Lazarus received a small taste of the Spirit of Christ dwelling in him. I don’t believe it was by chance that Jesus raising someone from the tomb in front of a large crowd of witnesses happened to be someone he knew well. Our Lord was friends with Martha, Mary, and their brother Lazarus. Thus, it’s fair to assume that the first open instance of Jesus raising someone from the grave in John’s Gospel was intentionally a person close to him.
As friends, Lazarus possessed this Spirit of Christ by way of inviting Jesus into his home, conversing with the Lord, enjoying his company, talking about late winter snowstorms and how much they hate them, and getting to know the Lord intimately. And, of course, there was Mary, the sister of Lazarus, who anointed the feet of the Lord with perfumed oil, and wiping it down with her hair. A very intimate action. This family was very close with Jesus.
So, when St. Paul writes in Romans, “If Christ is in you, although the body is dead because of sin, the spirit is alive because of righteousness…” in this case the righteousness of welcoming Christ into our homes each day, prepares our dead bodies one day for the Spirit of Christ to raise us up. Lazarus was ready for Jesus to do what he did in Bethany on that day, because he welcomed Jesus into his home. May we be ready also.
What our readings treat us to on this 5th Sunday of Lent, preparing us for the great and holy event in two weeks, is an evolution toward resurrection by way of God returning life back to dead spirits and dead bodies.
In today’s first reading from Ezekiel, we heard these words proclaimed: “I will open your graves and have you rise from them, and bring you back to the land of Israel.” This is God’s promise to the Israelites whose bodies are alive, but dead in spirit. Their spirits have been killed. But God’s promise here to the Israelites is a first step towards the raising of Lazarus. How so?
God is promising his people he will open the grave of Babylon where their dead spirits presently were, and he will uproot them all, and return them to the promised land where they long to be. By being captives in Babylon, even though their bodies are alive, their spirits are dead. Have you ever felt like your spirit was dead? There are moments when we go through that. That’s the deadness of all the Israelites in Babylonian captivity. So, their returning to the land God gave them is, for them, a form of being raised from the dead.
When they were conquered and overtaken by the devil, by the Babylonians, and removed from their God-given land, and the U-Haul truck stopped in Babylon – this is where we get off for the next 70 years – they were dead. Their spirits were dead.

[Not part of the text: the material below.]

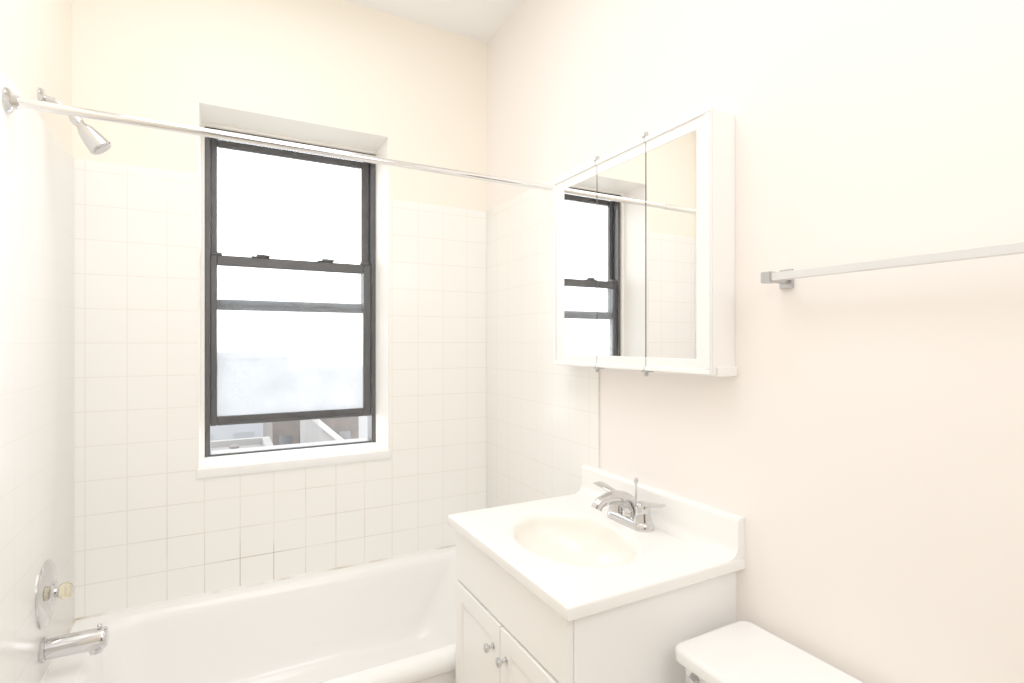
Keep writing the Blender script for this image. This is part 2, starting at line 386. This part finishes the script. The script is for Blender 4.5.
obj('false_drawer_front', panel_door(vy0+.004, vy1-.004, DT+.008, vz-.012, vx-.016, .016, 0), lamin, t)
ym = (vy0+vy1)/2
for ya, yc, ky in ((ym+.002, vy1-.006, ym+.034), (vy0+.006, ym-.002, ym-.034)):
    d = obj('door', panel_door(ya, yc, .12, DT, vx-.018, .018, .042), lamin, t, 30)
    q = B(); lathe(q, [(.009,0),(.009,.002),(.0045,.004),(.0042,.012),(.009,.0155),(.0115,.020),(.0105,.024),(.005,.0265),(0,.027)], (vx-.018, ky, .568), (-1,0,0), 24)
    obj('knob', q, chrome, d, 50)

# ------------------------------------------------------------------ vanity top with basin
t = thing('bathroom_sink', (.82, 1.147, vz), 'white moulded sink top with oval cream basin on the vanity cabinet', 'sink')
cx0, cx1, cy0, cy1 = .572, XR-.0005, .838, 1.458
bx, by, ra, rb = .800, 1.152, .142, .196
N = 96
angs = [2*PI*i/N for i in range(N)]
cang = [math.atan2(yy-by, xx-bx) % (2*PI) for xx in (cx0, cx1) for yy in (cy0, cy1)]
for ca in cang:
    j = min(range(N), key=lambda i: abs((angs[i]-ca+PI) % (2*PI)-PI)); angs[j] = ca
def rectring(ins, z):
    out = []
    for a in angs:
        dx, dy = math.cos(a), math.sin(a); ts = []
        if dx > 1e-9: ts.append((cx1-bx)/dx)
        if dx < -1e-9: ts.append((cx0-bx)/dx)
        if dy > 1e-9: ts.append((cy1-by)/dy)
        if dy < -1e-9: ts.append((cy0-by)/dy)
        tt = min(ts); x, y = bx+dx*tt, by+dy*tt
        out.append(Vector((min(max(x, cx0+ins), cx1-ins), min(max(y, cy0+ins), cy1-ins), z)))
    return out
def ell(a_, b_, z, ox=0):
    out = []
    for a in angs:
        k = 1/math.sqrt((math.cos(a)/a_)**2 + (math.sin(a)/b_)**2)
        out.append(Vector((bx+ox+k*math.cos(a), by+k*math.sin(a), z)))
    return out
q = B()
rings = [ell(ra+.03, rb+.03, CZ-CT), rectring(.004, CZ-CT), rectring(0, CZ-CT+.004), rectring(0, CZ-.006), rectring(.0018, CZ-.0018), rectring(.006, CZ),
         ell(ra+.024, rb+.024, CZ), ell(ra+.018, rb+.018, CZ-.0006), ell(ra+.012, rb+.012, CZ-.0024), ell(ra+.006, rb+.006, CZ-.0054), ell(ra, rb, CZ-.0100)]
loft(q, rings, False, False)
obj('counter', q, marble, t, 50)
q = B()
rings = [ell(ra, rb, CZ-.0100), ell(ra-.007, rb-.007, CZ-.0170)]
for k in range(1, 13):
    u = k/12; s = math.cos(u*PI/2*.93)
    rings.append(ell((ra-.007)*s**.9, (rb-.007)*s**.9, CZ-.017-.098*math.sin(u*PI/2)))
loft(q, rings, False, True)
obj('basin', q, bowlm, t, 60)
prof = [(XR-.0005, CZ-.001), (XR-.050, CZ-.001), (XR-.050, CZ+.0003)]
prof += [(XR-.050+.026*math.sin(a), CZ+.0265-.026*math.cos(a)) for a in [PI/2*i/6 for i in range(7)]]
prof += [(XR-.0235, CZ+.080)] + [(XR-.0145-.009*math.cos(a), CZ+.083+.009*math.sin(a)) for a in [PI/2*i/5 for i in range(6)]] + [(XR-.0005, CZ+.092)]
q = B(); loft(q, [[Vector((px, yy, pz)) for px, pz in prof] for yy in (cy0+.002, cy1-.001)]); obj('backsplash', q, marble, t, 50)
q = B(); lathe(q, [(.022,0),(.022,.003),(.016,.004),(.014,.001),(0,.001)], (bx, by, CZ-.1152), (0,0,1)); obj('drain', q, chrome, t)

# ------------------------------------------------------------------ faucet
fx, fy = .992, 1.150
t = thing('sink_faucet', (fx, fy, CZ), 'chrome two handle sink faucet with low curved spout', 'faucet')
q = B(); loft(q, [rrect(fx-.029, fx+.029, fy-.082, fy+.082, .028, CZ), rrect(fx-.029, fx+.029, fy-.082, fy+.082, .028, CZ+.009),
                  rrect(fx-.026, fx+.026, fy-.079, fy+.079, .0255, CZ+.018), rrect(fx-.020, fx+.020, fy-.072, fy+.072, .0195, CZ+.023)])
obj('base_plate', q, chrome, t, 50)
q = B()
P = smoothpath([(fx+.006,fy,CZ+.018),(fx+.003,fy,CZ+.044),(fx-.018,fy,CZ+.066),(fx-.054,fy,CZ+.078),(fx-.090,fy,CZ+.075),(fx-.109,fy,CZ+.066),(fx-.116,fy,CZ+.055)])
m_ = len(P)
tube(q, P, [(.028-.012*min(1,i/(m_*.65)), .024-.011*min(1,i/(m_*.65))) for i in range(m_)], 24, up=(0,1,0)); obj('spout', q, chrome, t, 60)
for s in (-1, 1):
    hy = fy + s*.053
    q = B(); lathe(q, [(.025,0),(.025,.008),(.021,.018),(.0195,.032),(.0215,.040),(.0195,.049),(.012,.054),(0,.0555)], (fx, hy, CZ+.018), (0,0,1), 28)
    P = smoothpath([(fx, hy-s*.006, CZ+.064), (fx-.004, hy+s*.022, CZ+.071), (fx-.008, hy+s*.048, CZ+.078), (fx-.010, hy+s*.072, CZ+.082), (fx-.010, hy+s*.079, CZ+.082)], 5)
    m_ = len(P); tube(q, P, [(.012 + .007*min(1, i/(m_*.7)) - (.008 if i == m_-1 else 0), .0085-.0050*i/(m_-1)) for i in range(m_)], 16)
    obj('handle', q, chrome, t, 60)
q = B(); lathe(q, [(.003,0),(.003,.09),(.006,.095),(.0065,.104),(.004,.109),(0,.110)], (fx+.023, fy, CZ+.014), (0,0,1), 14); obj('lift_rod', q, chrome, t)

# ------------------------------------------------------------------ toilet
t = thing('toilet', (.75, .59, 0), 'white porcelain toilet with its tank against the right wall beside the vanity', 'toilet')
ty0, ty1, tx0, tx1, LZ = .365, .817, .836, 1.046, .688
q = B(); loft(q, [rrect(tx0+.03, tx1, ty0+.03, ty1-.03, .03, .385), rrect(tx0+.012, tx1, ty0+.015, ty1-.015, .03, .41), rrect(tx0, tx1, ty0, ty1, .03, LZ-.030)]); obj('tank', q, porc, t, 50)
q = B(); a = (tx0-.012, XR-.018, ty0-.012, ty1+.012)
loft(q, [rrect(a[0]+.004,a[1]-.003,a[2]+.004,a[3]-.004,.024,LZ-.030), rrect(*a,.026,LZ-.026), rrect(*a,.026,LZ-.008),
         rrect(a[0]+.002,a[1]-.002,a[2]+.002,a[3]-.002,.025,LZ-.003), rrect(a[0]+.007,a[1]-.005,a[2]+.007,a[3]-.007,.021,LZ-.0005), rrect(a[0]+.014,a[1]-.010,a[2]+.014,a[3]-.014,.018,LZ)])
obj('tank_lid', q, porc, t, 50)
q = B(); lathe(q, [(.012,0),(.012,.004),(.008,.008),(.007,.018)], (tx0+.001, ty1-.045, LZ-.046), (-1,0,0), 20)
tube(q, smoothpath([(tx0-.014, ty1-.038, LZ-.046),(tx0-.018, ty1-.08, LZ-.048),(tx0-.016, ty1-.125, LZ-.056)], 5), (.006,.008), 14); obj('flush_lever', q, chrome, t, 50)
def oval(cx, cy, a_, b_, z, n=48): return [Vector((cx + a_*math.cos(2*PI*i/n)*(1 if math.cos(2*PI*i/n) < 0 else .85), cy + b_*math.sin(2*PI*i/n), z)) for i in range(n)]
q = B(); by_ = .59
loft(q, [oval(.66,by_,.20,.105,0), oval(.66,by_,.19,.10,.03), oval(.66,by_,.17,.085,.14), oval(.63,by_,.20,.13,.24), oval(.60,by_,.235,.175,.34), oval(.60,by_,.245,.185,.385), oval(.60,by_,.235,.175,.392),
         oval(.585,by_,.17,.13,.390), oval(.585,by_,.15,.11,.33), oval(.60,by_,.07,.05,.22)])
box(q, .72, tx1-.02, by_-.12, by_+.12, .30, .386, .02, 3); obj('bowl', q, porc, t, 50)
q = B(); loft(q, [oval(.60,by_,.245,.188,.3922), oval(.60,by_,.25,.192,.400), oval(.60,by_,.245,.187,.410), oval(.60,by_,.16,.115,.410), oval(.60,by_,.155,.11,.3922)], False, False); obj('seat', q, porc, t, 50)
q = B(); loft(q, [oval(.60,by_,.245,.188,.4105), oval(.60,by_,.25,.192,.420), oval(.60,by_,.235,.18,.428), oval(.60,by_,.18,.13,.431)]); obj('seat_lid', q, porc, t, 50)

# ------------------------------------------------------------------ outside
GZ = -12
q = B(); box(q, -60, 80, 8, 120, GZ-.5, GZ); o = struct('ground', q, streetm)
def windows(par, xs, zs, y, w, h, lm, gm):
    for zz in zs:
        for xx in xs:
            q = B(); box(q, xx-.1, xx+w+.1, y-.06, y+.05, zz-.12, zz)
            f = obj('window_ledge', q, lm, par, wn=False)
            q = B(); box(q, xx, xx+w, y-.02, y+.05, zz, zz+h); obj('pane', q, gm, f, wn=False)
# flat grey roof, left
t = thing('apartment_building', (-2, 19, GZ), 'low building with flat grey roof and parapet at left under the raised sash', 'building')
q = B(); box(q, -6, 1.45, 15, 22, GZ, -2.6); obj('wall', q, brick, t, wn=False)
q = B(); box(q, -5.75, 1.2, 15.25, 21.75, -2.6, -2.45); obj('roof', q, greyr, t, wn=False)
q = B()
for r in ((-6,1.45,15,15.25),(-6,1.45,21.75,22),(-6,-5.75,15.25,21.75),(1.2,1.45,15.25,21.75)): box(q, *r, -2.6, -2.25)
obj('parapet', q, stucco, t, wn=False)
q = B(); lathe(q, [(.09,0),(.09,.28),(.15,.30),(.15,.36),(.02,.42)], (.25, 19.6, -2.45), (0,0,1), 16); obj('vent_pipe', q, brick, t, wn=False)
windows(t, (-4.5, -2.5, -.5), (-5.2, -8.2), 15, .9, 1.6, stucco, bglass)
# brick house, middle
t = thing('brick_house', (3, 27, GZ), 'brown brick house with dark windows between the flat roof and the pale sloping roof', 'building')
q = B(); box(q, 1.7, 5.2, 24, 30, GZ, -1.7); obj('wall', q, brick, t, wn=False)
q = B(); box(q, 1.55, 5.35, 23.85, 30.15, -1.7, -1.45); obj('cornice', q, stucco, t, wn=False)
windows(t, (1.95, 2.75, 3.55, 4.35), (-3.75, -5.9, -8.1), 24, .5, 1.15, whiter, bglass)
# sloping pale roof, right
t = thing('pale_roofed_house', (4, 20, GZ), 'house with pale sloping roof at right under the raised sash', 'building')
q = B(); loft(q, [[Vector((2.6,y,GZ)), Vector((2.6,y,-1.35)), Vector((4.6,y,-3.2)), Vector((4.6,y,GZ))] for y in (17, 22.5)]); obj('wall', q, stucco, t, 10, wn=False)
q = B(); loft(q, [[Vector((2.45,y,-1.2)), Vector((2.45,y,-1.0)), Vector((4.8,y,-3.18)), Vector((4.8,y,-3.38))] for y in (16.8, 22.7)]); obj('roof', q, whiter, t, 10, wn=False)
q = B(); tube(q, [(4.82,16.8,-3.3),(4.82,22.7,-3.3)], .09, 12); obj('gutter', q, greyr, t, wn=False)
windows(t, (2.9, 3.9), (-6.5, -9.5), 17, .6, 1.5, stucco, bglass)
# further blue grey block
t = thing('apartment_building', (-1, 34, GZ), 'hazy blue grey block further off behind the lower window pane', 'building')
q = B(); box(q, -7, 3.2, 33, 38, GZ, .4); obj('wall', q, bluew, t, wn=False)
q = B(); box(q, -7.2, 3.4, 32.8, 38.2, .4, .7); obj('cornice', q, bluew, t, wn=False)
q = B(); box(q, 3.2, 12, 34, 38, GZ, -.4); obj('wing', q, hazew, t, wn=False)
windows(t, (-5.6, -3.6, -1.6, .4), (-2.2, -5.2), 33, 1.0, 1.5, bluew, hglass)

# ------------------------------------------------------------------ light
w = bpy.data.worlds.new('sky'); bpy.context.scene.world = w; w.use_nodes = True
nt = w.node_tree; bg = nt.nodes['Background']
tc = nt.nodes.new('ShaderNodeTexCoord'); sp = nt.nodes.new('ShaderNodeSeparateXYZ'); nt.links.new(tc.outputs['Generated'], sp.inputs[0])
rp = nt.nodes.new('ShaderNodeValToRGB'); rp.color_ramp.elements[0].position = .0; rp.color_ramp.elements[1].position = .5
rp.color_ramp.elements[0].color = (.98,.985,1,1); rp.color_ramp.elements[1].color = (.98,.99,1,1)
nt.links.new(sp.outputs['Z'], rp.inputs['Fac']); nt.links.new(rp.outputs['Color'], bg.inputs['Color']); bg.inputs['Strength'].default_value = 6.0
def area(name, loc, rot, sx, sy, power, col):
    l = bpy.data.lights.new(name, 'AREA'); l.shape = 'RECTANGLE'; l.size = sx; l.size_y = sy; l.energy = power; l.color = col
    o = bpy.data.objects.new(name, l); C.objects.link(o); o.location = loc; o.rotation_euler = rot; return o
area('ceiling_lamp', (.08, 1.05, ZC-.03), (0,0,0), .8, 1.5, 13.5, (1,.985,.965))
area('added_fill_light', (.45, YF+.2, 2.1), (math.radians(74),0,math.radians(26)), 1.0, .8, 11, (1,.985,.965))  # added fill light behind the camera, evens out the room

cam = bpy.data.cameras.new('camera'); cam.sensor_width = 36; cam.lens = 36*532/1024; cam.clip_start = .02; cam.clip_end = 500
co = bpy.data.objects.new('camera', cam); C.objects.link(co); co.location = (0,0,H); co.rotation_euler = (PI/2, 0, -math.radians(28.3))
bpy.context.scene.camera = co
vs = bpy.context.scene.view_settings
vs.view_transform = 'Standard'; vs.exposure = .18; vs.gamma = 1.7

And God said, “I’m going to bring your spirit back to life by opening the grave of Babylon and return you to Jerusalem.” This is form of resuscitation number one, part of the evolution toward resurrection in the Scriptures.
Form of resuscitation number two, which we heard in today’s Gospel, evolves from dead spirits in bodies that are alive, to real death, death in the body. It is no longer about returning people to their land, God-given or not. Opening graves now advances to literally opening a grave- “Take away the stone,” Jesus says.
Whereas God returned thousands of Hebrews to the holy land, away from the dead land of Babylon, here we have one man and two distraught sisters, the one man literally dead in body. But what Jesus does with the one man’s dead body is far greater than God awakening the spirits of thousands in Babylon.
The evolution toward resurrection with Lazarus is not simply about moving a group of people from one place to another, amazing as that can be. It’s about one man’s dead body in a tomb for 4 days, calling his spirit back into his body, and handing him back to his sisters. “I am the resurrection and the life, whoever believes in me, even if he dies, will live, and everyone who lives and believes in me will never die. Do you believe this?” In an instant, tears of sorrow become tears of joy. The joy of the Israelites returning to Jerusalem and all the holy cities and towns that make up the promised land, as great as it was, their joy was a blip on a screen when compared to the joy of Martha and Mary, just two people.
In Ezekiel, God revealed his power to remove a people from one physical place to another, opening the graves of dead spirits in alive bodies. In John, Jesus reveals his power over the permanent death, death in the body.
But we know, as good as Mary and Martha had it with the return of their brother whom they loved, it’s still just another step in the evolution toward resurrection. Lazarus is only resuscitation number two in Scripture, greater than number one found in Ezekiel. Lazarus, we know, will die again. Thus, what happened with Lazarus, as powerful as it was, was not even close to being good enough for God. There’s a third step in the evolution of resurrection.
God’s love for us is not halfway stuff. Halfway can define human ways of love at times. But with the Lord, it’s either the ultimate good for us, or it’s nothing. Lazarus dying again is not the ultimate good. Resuscitation number two fails miserably in the end.
The next step in the evolution toward resurrection is for God to call a dead body back to life, out of a tomb, and create a new condition where that person will never die again, and extend that gift to the entire human race. And we’ll talk about that in two weeks.